In his memoir of new fatherhood, "Alternadad" (Anchor), Neal Pollack describes his experience of raising a child while attempting to remain a hipster.

"Inheritance," by Natalie Danford (St. Martin's Griffin). This first novel moves between the perspectives of an Italian immigrant in America and his daughter, who travels to his hometown in Italy in the 1990s after his death. The deed to a country villa she discovered in her father's bedside table turns out to have belonged to a Jewish family who entrusted it to him for the duration of the war; he betrayed them. The father succumbs to Alzheimer's, his Italian friends and family to amnesia about the Fascist past.

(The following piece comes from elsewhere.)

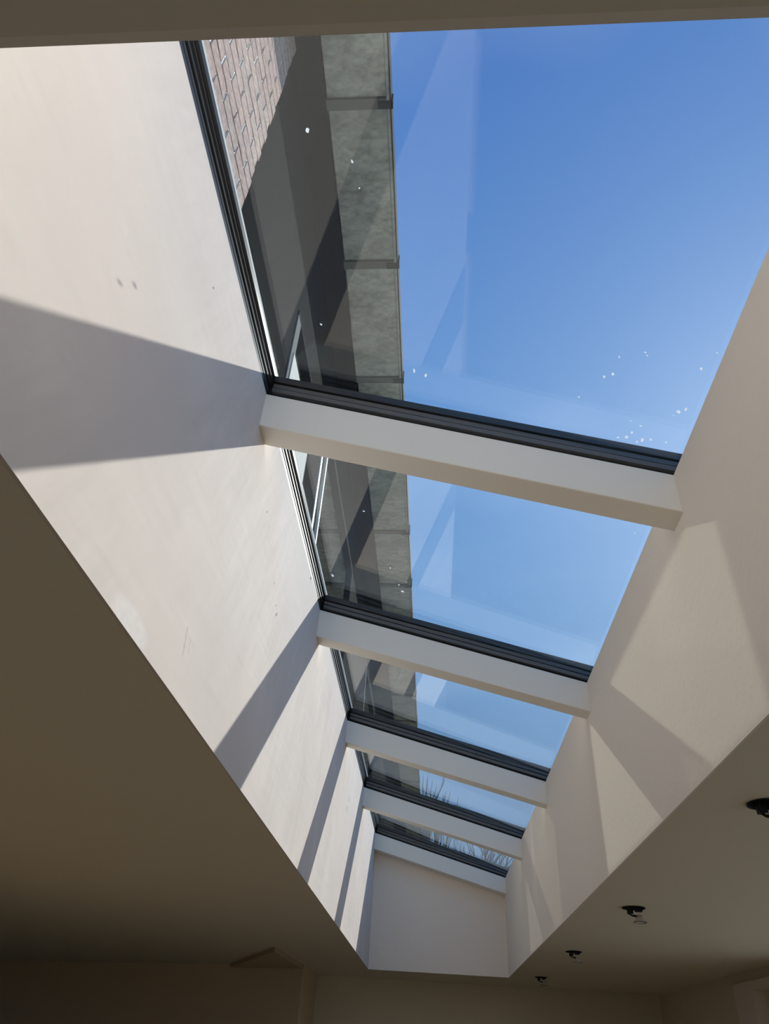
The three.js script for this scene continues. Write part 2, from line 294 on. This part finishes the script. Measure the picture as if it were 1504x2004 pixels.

"Hitler's Beneficiaries: Plunder, Racial War, and the Nazi Welfare State," by Goetz Aly. Translated by Jefferson Chase (Metropolitan/Holt). The provocative thesis of Aly, a German historian, is that the German people embraced Nazism not because of Hitler's charisma or their anti-semitism but out of economic self-interest -- they enjoyed the plundered items sent home by soldiers and the chance to swipe goods and real estate from murdered Jews.

"Stealing Buddha's Dinner: A Memoir," by Bich Minh Nguyen (Penguin). Nguyen was a baby when most of her family fled Vietnam in April 1975. Here she recalls the strains of growing up Vietnamese and American in the Midwest and struggling to achieve an identity of her own.